**Data**

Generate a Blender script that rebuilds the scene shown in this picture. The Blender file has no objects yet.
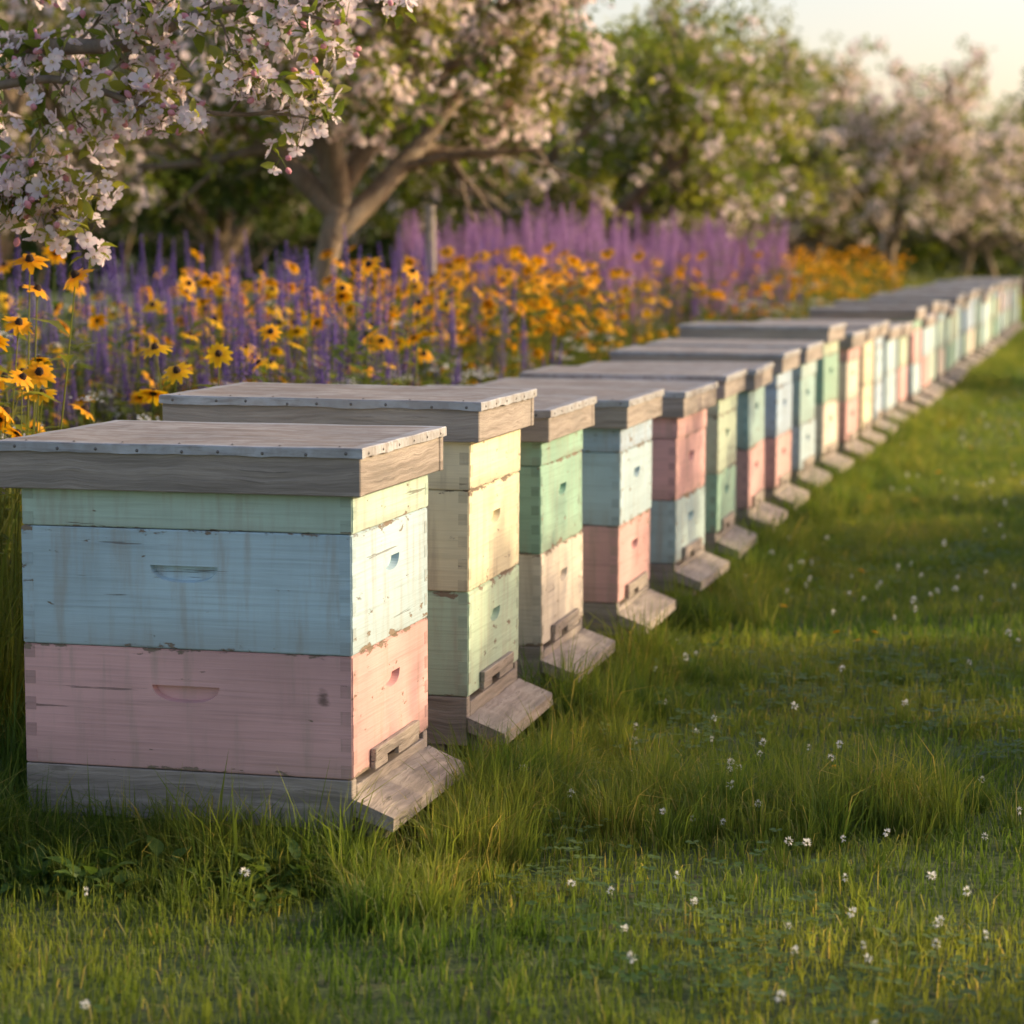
import bpy, bmesh, math, random
import numpy as np
from mathutils import Vector, Matrix, Euler

random.seed(7)
scene = bpy.context.scene
scene.view_settings.view_transform='Standard'; scene.view_settings.look='None'
scene.view_settings.exposure=0; scene.view_settings.gamma=1
GZ=-.035   # ground level (hive heights are measured from the hive stand datum)

# ------------------------------------------------------------ node helpers
class NT:
    def __init__(s,name):
        s.m=bpy.data.materials.new(name); s.m.use_nodes=True
        s.t=s.m.node_tree; s.t.nodes.clear()
        s.out=s.n('ShaderNodeOutputMaterial')
    def n(s,ty,**k):
        nd=s.t.nodes.new(ty)
        for a,b in k.items(): setattr(nd,a,b)
        return nd
    def l(s,a,b): s.t.links.new(a,b)
    def val(s,sock,v):
        if hasattr(v,'is_linked') or hasattr(v,'links'): s.l(v,sock)
        else: sock.default_value=v
    def math(s,op,a,b=0.0,clamp=False):
        nd=s.n('ShaderNodeMath',operation=op); nd.use_clamp=clamp
        s.val(nd.inputs[0],a); s.val(nd.inputs[1],b); return nd.outputs[0]
    def mix(s,f,a,b,mode='MIX'):
        nd=s.n('ShaderNodeMix',data_type='RGBA',blend_type=mode)
        s.val(nd.inputs[0],f); s.val(nd.inputs[6],c4(a)); s.val(nd.inputs[7],c4(b)); return nd.outputs[2]
    def noise(s,vec,scale,detail=4,rough=.55,mp=None):
        if mp:
            m=s.n('ShaderNodeMapping'); s.l(vec,m.inputs[0]); m.inputs[3].default_value=mp; vec=m.outputs[0]
        nd=s.n('ShaderNodeTexNoise'); s.l(vec,nd.inputs['Vector'])
        nd.inputs['Scale'].default_value=scale; nd.inputs['Detail'].default_value=detail
        nd.inputs['Roughness'].default_value=rough
        return nd.outputs[0]
    def ramp(s,f,a,b):
        nd=s.n('ShaderNodeMapRange'); nd.interpolation_type='SMOOTHSTEP'
        s.val(nd.inputs[0],f); nd.inputs[1].default_value=a; nd.inputs[2].default_value=b
        return nd.outputs[0]
    def objvec(s):
        tc=s.n('ShaderNodeTexCoord'); oi=s.n('ShaderNodeObjectInfo')
        r=s.math('MULTIPLY',oi.outputs['Random'],37.0)
        v=s.n('ShaderNodeVectorMath',operation='ADD'); s.l(tc.outputs['Object'],v.inputs[0]); s.l(r,v.inputs[1])
        return v.outputs[0],tc,oi
def c4(c):
    if isinstance(c,(tuple,list)) and len(c)==3: return (c[0],c[1],c[2],1)
    return c

def principled(N,col,rough,metal=0.0,bump=None,bs=.3,bd=.002):
    p=N.n('ShaderNodeBsdfPrincipled')
    N.val(p.inputs['Base Color'],c4(col)); N.val(p.inputs['Roughness'],rough); N.val(p.inputs['Metallic'],metal)
    if bump is not None:
        b=N.n('ShaderNodeBump'); b.inputs['Strength'].default_value=bs; b.inputs['Distance'].default_value=bd
        N.l(bump,b.inputs['Height']); N.l(b.outputs[0],p.inputs['Normal'])
    N.l(p.outputs[0],N.out.inputs[0]); return p

def paint(name,col):
    N=NT(name); v,tc,oi=N.objvec()
    sep=N.n('ShaderNodeSeparateXYZ'); N.l(tc.outputs['Generated'],sep.inputs[0])
    gz=sep.outputs[2]; e=N.math('MINIMUM',gz,N.math('SUBTRACT',1.0,gz))
    edge=N.math('SUBTRACT',1.0,N.ramp(e,0.0,.08))
    gx=sep.outputs[0]; ex=N.math('MINIMUM',gx,N.math('SUBTRACT',1.0,gx)); edgex=N.math('SUBTRACT',1.0,N.ramp(ex,0.0,.03))
    big=N.noise(v,4,5); grain=N.noise(v,1,6,.6,(4,4,150)); chip=N.noise(v,1,9,.68,(16,16,46)); streak=N.noise(v,1,5,.6,(38,38,4)); crack=N.noise(v,1,7,.6,(2.2,2.2,70))
    c=N.mix(N.ramp(big,.3,.7),tuple(x*.80 for x in col),tuple(min(1,x*1.06) for x in col))
    c=N.mix(N.math('MULTIPLY',N.ramp(grain,.46,.74),.46),c,tuple(x*.56 for x in col))
    c=N.mix(N.math('MULTIPLY',N.ramp(streak,.46,.78),.5),c,(.34,.28,.21),'MIX')
    lo=N.math('SUBTRACT',1.0,N.ramp(gz,0.0,.35))
    c=N.mix(N.math('MULTIPLY',N.math('MULTIPLY',lo,N.ramp(big,.35,.65)),.40),c,(.20,.16,.11))
    g=N.math('ADD',N.math('ADD',chip,N.math('MULTIPLY',edge,.13)),N.math('MULTIPLY',edgex,.04))
    cm=N.ramp(g,.665,.70)
    c=N.mix(cm,c,(.24,.185,.135))
    ck=N.math('MULTIPLY',N.ramp(crack,.67,.69),.65); c=N.mix(ck,c,(.12,.09,.07))
    vo=N.n('ShaderNodeTexVoronoi'); mp=N.n('ShaderNodeMapping'); N.l(v,mp.inputs[0]); mp.inputs[3].default_value=(10,10,7); N.l(mp.outputs[0],vo.inputs['Vector']); vo.inputs['Scale'].default_value=1
    sc=N.n('ShaderNodeSeparateColor'); N.l(vo.outputs['Color'],sc.inputs[0])
    kn=N.math('MULTIPLY',N.math('SUBTRACT',1.0,N.ramp(N.math('ADD',vo.outputs['Distance'],N.math('MULTIPLY',N.math('SUBTRACT',chip,.5),.3)),.04,.13)),N.math('GREATER_THAN',sc.outputs[0],.50))
    c=N.mix(N.math('MULTIPLY',kn,.8),c,(.08,.05,.035))
    h=N.math('SUBTRACT',N.math('MULTIPLY',grain,.8),N.math('MULTIPLY',N.math('ADD',cm,ck),.6))
    principled(N,c,.6,0,h,.7,.002); return N.m

def wood(name,c1,c2,mp,dark=.5):
    N=NT(name); v,tc,oi=N.objvec()
    wv=N.n('ShaderNodeVectorMath',operation='ADD'); nz=N.n('ShaderNodeTexNoise'); N.l(v,nz.inputs['Vector']); nz.inputs['Scale'].default_value=7
    sc=N.n('ShaderNodeVectorMath',operation='SCALE'); N.l(nz.outputs['Color'],sc.inputs[0]); sc.inputs[3].default_value=.03
    N.l(v,wv.inputs[0]); N.l(sc.outputs[0],wv.inputs[1]); v2=wv.outputs[0]
    g=N.noise(v2,1,8,.7,mp); g2=N.noise(v2,1,5,.6,tuple(x*.35 for x in mp)); b=N.noise(v,6,4)
    c=N.mix(N.ramp(g,.3,.7),c1,c2)
    c=N.mix(N.math('MULTIPLY',N.ramp(g2,.42,.68),.6),c,tuple(x*.5 for x in c1))
    c=N.mix(N.math('MULTIPLY',N.ramp(g,.58,.64),dark),c,(.05,.04,.03))
    c=N.mix(N.math('MULTIPLY',N.ramp(b,.45,.75),.4),c,(.22,.21,.19))
    principled(N,c,.8,0,g,1.0,.0035); return N.m

def metal(name,base,brown,amt,met):
    N=NT(name); v,tc,oi=N.objvec()
    b=N.noise(v,7,6,.65); s=N.noise(v,30,5,.6); st=N.noise(v,1,4,.5,(4,30,4)); fine=N.noise(v,1,6,.7,(10,110,90))
    c=N.mix(N.ramp(b,.35,.65),base,tuple(x*.75 for x in base))
    c=N.mix(N.math('MULTIPLY',N.ramp(s,.42,.62),amt*.8),c,brown)
    c=N.mix(N.math('MULTIPLY',N.ramp(st,.46,.66),amt),c,brown)
    c=N.mix(N.math('MULTIPLY',N.ramp(fine,.50,.64),amt),c,tuple(x*.6 for x in brown))
    r=N.math('ADD',.45,N.math('MULTIPLY',b,.3))
    principled(N,c,r,met,fine,.5,.002); return N.m

def leafmat(name,c1,c2,c3=None,trans=.4,rough=.5,worldvar=True,tc_mul=1.6,dry=0):
    N=NT(name); oi=N.n('ShaderNodeObjectInfo'); at=N.n('ShaderNodeAttribute'); at.attribute_name='rnd'
    ob=N.n('ShaderNodeAttribute'); ob.attribute_name='obr'
    rr=N.math('FRACT',N.math('ADD',ob.outputs['Fac'],oi.outputs['Random']))
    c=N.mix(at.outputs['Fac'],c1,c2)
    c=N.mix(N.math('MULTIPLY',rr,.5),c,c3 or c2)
    if dry: c=N.mix(N.math('MULTIPLY',N.math('GREATER_THAN',at.outputs['Fac'],.93),dry),c,(.38,.32,.13))
    if worldvar:
        ge=N.n('ShaderNodeNewGeometry'); w=N.noise(ge.outputs['Position'],1.8,2,.7)
        c=N.mix(N.ramp(w,.35,.65),N.mix(1.0,c,(.62,.76,.62),'MULTIPLY'),N.mix(1.0,c,(1.38,1.18,1.0),'MULTIPLY'))
    p=N.n('ShaderNodeBsdfPrincipled'); N.l(c,p.inputs['Base Color']); p.inputs['Roughness'].default_value=rough
    p.inputs['Specular IOR Level'].default_value=.3
    t=N.n('ShaderNodeBsdfTranslucent'); N.l(N.mix(1.0,c,(tc_mul,tc_mul*.95,tc_mul*.6),'MULTIPLY') if tc_mul>1 else c,t.inputs[0])
    m=N.n('ShaderNodeMixShader'); m.inputs[0].default_value=trans
    N.l(p.outputs[0],m.inputs[1]); N.l(t.outputs[0],m.inputs[2]); N.l(m.outputs[0],N.out.inputs[0]); return N.m
def petalmat(name,c1,c2,trans=.35):
    return leafmat(name,c1,c2,c2,trans,.6,False,1.0)
def plain(name,col,rough=.7):
    N=NT(name); v,tc,oi=N.objvec(); b=N.noise(v,25,4)
    principled(N,N.mix(b,tuple(x*.7 for x in col),tuple(x*1.25 for x in col)),rough,0,b,.4,.004); return N.m

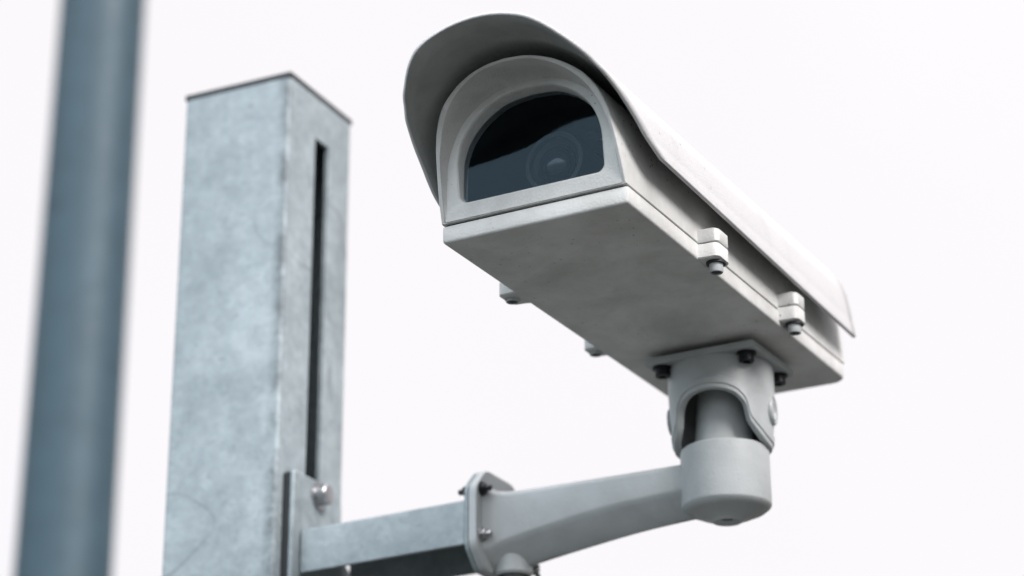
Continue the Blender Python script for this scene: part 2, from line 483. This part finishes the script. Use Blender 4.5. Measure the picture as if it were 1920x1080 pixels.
bm = bmesh.new(); loft(bm, [[aw(a, b, c) for b, c in oct_] for a in (-0.2165, -0.2127)])
obj('end_plate', bm, ZINC, sup, bevel=0.0006)

# ------------------------------------------------------------------ painted wall bracket
brk = thing('camera_bracket', 'pale painted pan and tilt bracket arm holding the camera housing from below', 'bracket', (AX.x, AX.y, H-0.10))
bm = bmesh.new(); loft(bm, [[aw(a, b, c) for b, c in oct_] for a in (-0.2124, -0.2050)])
obj('flange', bm, PAINT_ARM, brk, bevel=0.0010)
# arm: flat sides above, round keel below, deeper towards the flange
bm = bmesh.new()
def arm_ring(a):
    hw = interps(a, [(-0.2052, 0.0330), (-0.201, 0.0285), (-0.192, 0.0255), (-0.18, 0.0240), (-0.10, 0.0222), (0.0, 0.0215)])
    top = interps(a, [(-0.2052, 0.026), (-0.201, 0.0215), (-0.192, 0.0192), (-0.18, 0.0185), (0.0, 0.0183)])
    zc = interps(a, [(-0.2052, -0.031), (-0.19, -0.0245), (-0.15, -0.0165), (-0.107, -0.0098), (-0.06, -0.0058), (-0.01, -0.0040), (0.0, -0.0038)])
    bot = interps(a, [(-0.2052, -0.0455), (-0.19, -0.0415), (-0.165, -0.0365), (-0.13, -0.0310), (-0.09, -0.0255), (-0.06, -0.0225), (-0.02, -0.0200), (0.0, -0.0195)])
    P = [(-hw+0.0008, zc-0.0006), (-hw, zc+0.0020), (-hw, top-0.006)]
    for k in range(1, 5):
        t = k/5*PI/2; P.append((-hw+0.006*(1-math.cos(t)), top-0.006+0.006*math.sin(t)))
    P.append((-hw+0.006, top)); P.append((hw-0.006, top))
    for k in range(1, 5):
        t = (1-k/5)*PI/2; P.append((hw-0.006*(1-math.cos(t)), top-0.006+0.006*math.sin(t)))
    P += [(hw, top-0.006), (hw, zc+0.0020), (hw-0.0008, zc-0.0006)]
    for k in range(1, 14):
        t = 1-2*k/14
        P.append((hw*t*0.95, zc-0.0006+(bot-zc)*1.20*(1-abs(t)**1.25)))
    return P
As = [-0.2052, -0.2035, -0.201, -0.197, -0.192, -0.186, -0.18, -0.17, -0.16, -0.15, -0.14, -0.13, -0.12, -0.11, -0.10, -0.09, -0.08, -0.07, -0.06, -0.05, -0.04, -0.03, -0.02]
loft(bm, [[aw(a, b, c) for b, c in arm_ring(a)] for a in As])
obj('arm', bm, PAINT_ARM, brk, deg=60)
for (b, c) in ((-0.0335, 0.0200), (-0.0335, -0.0195), (0.0335, 0.0200), (0.0335, -0.0195)):
    p = aw(-0.2049, b, c)
    hexbolt(brk, p, STEEL if c < 0 else BLACK, (1, 0, 0), 0.0050, 0.0045, True, 'flange_bolt')
for (b, c) in ((-0.0335, 0.0200), (-0.0335, -0.0195), (0.0335, 0.0200), (0.0335, -0.0195)):
    hexbolt(sup, aw(-0.2166, b, c), BLACK if c > 0 else STEEL, (-1, 0, 0), 0.0050, 0.0050, False, 'nut')
# cable gland under the arm root
bm = bmesh.new()
gp = aw(-0.1925, 0.0, -0.041)
lathe(bm, [(0, 0.01), (0.0160, 0.01), (0.0160, -0.006), (0.0145, -0.0080), (0.0130, -0.0080)], gp, 'z', 32)
gl_ = obj('cable_gland', bm, PAINT_ARM, brk)
bm = bmesh.new(); lathe(bm, [(0, -0.006), (0.0132, -0.006), (0.0132, -0.013), (0.008, -0.0165), (0, -0.0165)], gp, 'z', 24)
obj('rubber_seal', bm, MATT_BLACK, gl_)
hexbolt(brk, aw(-0.184, 0.020, -0.038), STEEL, (0.5, 0, -0.85), 0.0045, 0.005, True, 'gland_screw')

# socket cup at the end of the arm
bm = bmesh.new()
lathe(bm, [(0.0245, 0.001), (0.0343, 0.001), (0.0361, -0.0006), (0.0363, -0.0455), (0.0355, -0.0472), (0.0312, -0.0505), (0.0298, -0.0508), (0.0220, -0.0545),
           (0.0150, -0.0562), (0.0118, -0.0590), (0.0105, -0.0590), (0.0080, -0.0572), (0.0048, -0.0568), (0.0044, -0.0480), (0, -0.0480)], (AX.x, AX.y, -0.0795), 'z', 72)
obj('socket_cup', bm, PAINT_ARM, brk, deg=28)
YX, YY = 0.078, 0.3195
bm = bmesh.new()
lathe(bm, [(0, -0.0300), (0.0200, -0.0300), (0.0208, -0.0340), (0.0215, -0.0450), (0.0245, -0.0785), (0.0245, -0.084)], (AX.x, AX.y, 0), 'z', 48)
stem = obj('stem', bm, PAINT_ARM, brk)
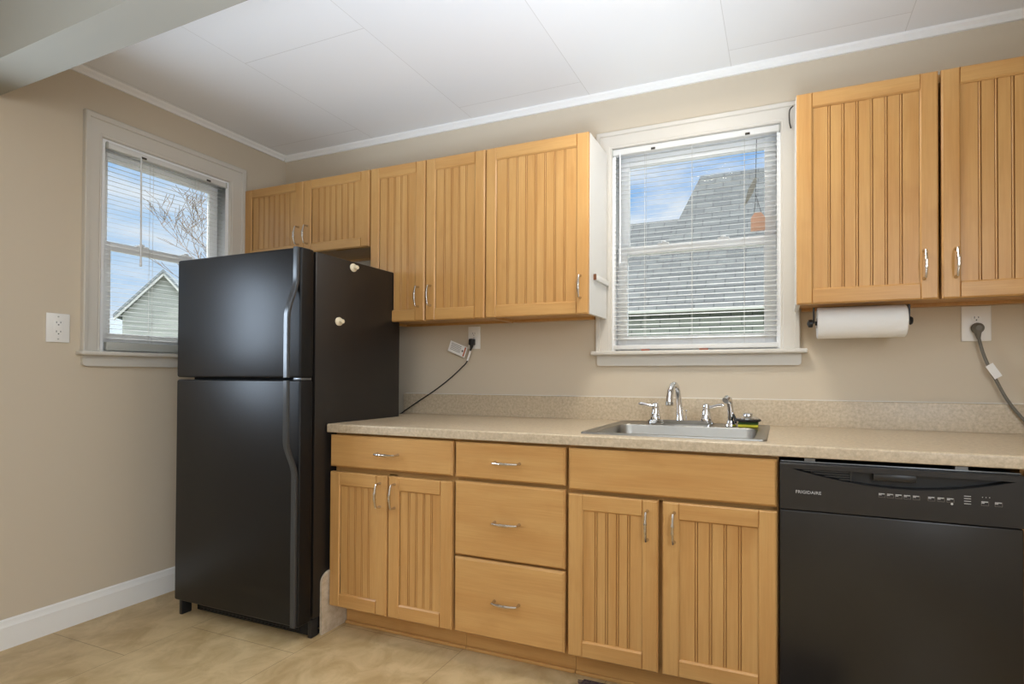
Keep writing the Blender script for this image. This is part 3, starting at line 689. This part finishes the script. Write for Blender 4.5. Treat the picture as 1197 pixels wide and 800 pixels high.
# control panel with a lens-shaped recess along its top
zb_, zt_, zl = 0.7015, 0.8400, 0.8235
xa, xb_ = 2.962, 3.520; xc = 3.255
def arc(x):
    t = (x-xc)/(xa-xc) if x < xc else (x-xc)/(xb_-xc)
    return zl-0.041*max(0.0, 1-abs(t)**1.9)
m = MB(); NX = 56; xs = [xa+(xb_-xa)*i/NX for i in range(NX+1)]
YP = DY-0.004; YR = DY+0.018
m.grid([[(x, YP, zb_) for x in xs], [(x, YP, arc(x)) for x in xs]], 'dw_panel')
m.grid([[(x, YP, arc(x)) for x in xs], [(x, YP+0.003, arc(x)+0.002) for x in xs], [(x, YR, arc(x)+0.003) for x in xs], [(x, YR, zl) for x in xs], [(x, YP, zl) for x in xs]], 'dw_recess')
m.grid([[(x, YP, zl) for x in xs], [(x, YP, zt_-0.003) for x in xs], [(x, YP+0.003, zt_) for x in xs], [(x, -0.616, zt_) for x in xs]], 'dw_panel')
for a, b in ((D0, xa), (xb_, D1)):
    m.grid([[(a, YP, zb_), (b, YP, zb_)], [(a, YP, zl), (b, YP, zl)], [(a, YP, zt_-0.003), (b, YP, zt_-0.003)], [(a, YP+0.003, zt_), (b, YP+0.003, zt_)], [(a, -0.616, zt_), (b, -0.616, zt_)]], 'dw_panel')
m.grid([[(D0, YP, zb_), (D0, -0.616, zb_)], [(D0, YP, zt_-0.003), (D0, -0.616, zt_)]], 'dw_panel').grid([[(D1, YP, zb_), (D1, -0.616, zb_)], [(D1, YP, zt_-0.003), (D1, -0.616, zt_)]], 'dw_panel')
m.grid([[(D0, YP, zb_), (D1, YP, zb_)], [(D0, -0.616, zb_), (D1, -0.616, zb_)]], 'dw_panel')
cp = m.build('control_panel', dw, angle=0.4)
v = MB()
for i in range(5):
    zv = 0.7915+i*0.0068; a = next((x for x in xs if arc(x) < zv-0.001), 3.0)
    if a < 3.12: v.box(a+0.003, 3.125, DY+0.000, DY+0.006, zv, zv+0.0022, 'dw_vent')
for x in (3.018, 3.125): v.box(x-0.0015, x+0.0015, DY+0.001, DY+0.012, arc(x)+0.001, zl-0.001, 'dw_panel')
v.build('vent', cp)
MB().box(3.182, 3.290, DY-0.001, DY+0.0175, 0.803, zl-0.0005, 'dw_panel', 0.003).build('latch_handle', cp)
def lettering(txt, x0, x1, zc_, y, mname, parent, name):
    cu = bpy.data.curves.new(name, 'FONT'); cu.body = txt; cu.extrude = 0.0003; cu.align_x = 'LEFT'; cu.resolution_u = 2
    t = bpy.data.objects.new(name, cu); COL.objects.link(t)
    dg = bpy.context.evaluated_depsgraph_get(); me = bpy.data.meshes.new_from_object(t.evaluated_get(dg)); bpy.data.objects.remove(t)
    xs_ = [q.co.x for q in me.vertices]; ys_ = [q.co.y for q in me.vertices]
    s = (x1-x0)/(max(xs_)-min(xs_)); off = ORIG[parent.as_pointer()]; my = (max(ys_)+min(ys_))/2
    for q in me.vertices:
        q.co = Vector((x0+(q.co.x-min(xs_))*s, y-q.co.z, zc_+(q.co.y-my)*s*0.9)) - off
    me.materials.clear(); me.materials.append(MATS[mname])
    o = bpy.data.objects.new(name, me); COL.objects.link(o); o.parent = parent; ORIG[o.as_pointer()] = off.copy(); return o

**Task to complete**
Write out again only the lines from the line containing "Continue the Blender" through the line containing "obj('end_plate', bm, ZINC, sup, bevel=0.0006)", both included, exactly as they are.

**Finished answer**
Continue the Blender Python script for this scene: part 2, from line 483. This part finishes the script. Use Blender 4.5. Measure the picture as if it were 1920x1080 pixels.
bm = bmesh.new(); loft(bm, [[aw(a, b, c) for b, c in oct_] for a in (-0.2165, -0.2127)])
obj('end_plate', bm, ZINC, sup, bevel=0.0006)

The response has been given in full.